If the story ended here, it would be the ideal Facebook post.  “This story of forgiveness will make your day,” the headline would read.  But this is no cute-puppy story.

In the next stage we go to the pit of hell.  To rage.  To incredulity.  To revenge.  The cute-puppy Facebook story now becomes a rant.  Why?

The forgiven slave who had just gotten his life back becomes the best example of greed, self-righteousness, and forgetfulness.  Instead of dancing out of his master’s house, the first act of this forgiven man was to grab the neck of a fellow slave who owed him a few cents.

“Pay me back, damn you!” is probably a rough version of what the forgiven slave said to his friend.

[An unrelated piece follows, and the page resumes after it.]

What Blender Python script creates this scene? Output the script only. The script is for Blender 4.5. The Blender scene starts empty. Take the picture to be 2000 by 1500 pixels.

When his friend couldn’t pay the few cents, the forgiven slave threw his friend in debtor’s prison.  If this were a performance at a theater, it is where the audience would begin chanting, “Boo hiss” and throwing peanuts.

The story ends with the master repossessing his forgiveness.  In the final hyperbole, the slave was thrown in prison where he was tortured until he could pay off his debt.  We know he couldn’t make money while being tortured in prison, so this was essentially a death sentence.

It’s an obscene story.  Readers recoil from its horror.  But reserving mercy and forgiveness for only one’s self is equally obscene, and that is what Jesus wants us to see.